Dans quelle mesure la perte de Mossoul constituerait-elle un tournant ? Un Etat islamique contraint à la clandestinité pourrait-il s'avérer encore plus dangereux ?

Ce serait un tournant psychologique très important. Surtout, cela permettrait au gouvernement irakien d’exister. Mais ce ne serait que le début d’une guerre de reconquête qui va s’étaler dans le temps et au prix de multiples souffrances. De plus, il faudra gérer l’"après" : la reconstruction la ville et des services, la mise en place d’une administration et la gestion des populations. Des estimations laissent penser qu’il pourrait avoir une vague d’un million de réfugiés. Des camps sont en cours de montage pour pouvoir les accueillir.

Daech a déjà anticipé une défaite militaire, particulièrement en Irak. Il revient à une guerre de guérilla(1), de harcèlement et n’engage plus de matériels lourds (ce qui n’est pas encore le cas en Syrie).
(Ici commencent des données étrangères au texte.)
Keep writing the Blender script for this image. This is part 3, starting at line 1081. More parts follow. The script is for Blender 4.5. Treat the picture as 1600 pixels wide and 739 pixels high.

C’est la technique dite de la "bille de mercure" qui éclate sur le sol et se repend en une multitude de gouttelettes. Ces dernières sont toujours un poison nocif. De plus, elles peuvent parfois se réunir pour mener une opération d’envergure.

Pour terminer sur une note d’optimisme : Daech s’use peu à peu dans cette bataille. Ainsi, son "ministre de la défense", Omar al Chichani a été tué par un bombardement à Shirqat à la mi-juillet. Bien sûr, il a été remplacé mais la relève n’a peut-être pas la même qualité opérationnelle. Mais, méfions nous des "répliques", particulièrement dans le domaine du terrorisme en Irak -et ailleurs-.

1. Dans la guerre asymétrique, il y a trois niveaux en fonction de la puissance du mouvement rebelle : terrorisme – guérilla – guerre classique. Daech avait atteint le troisième niveau (sans abandonner les deux précédents). Il va redescendre au deuxième.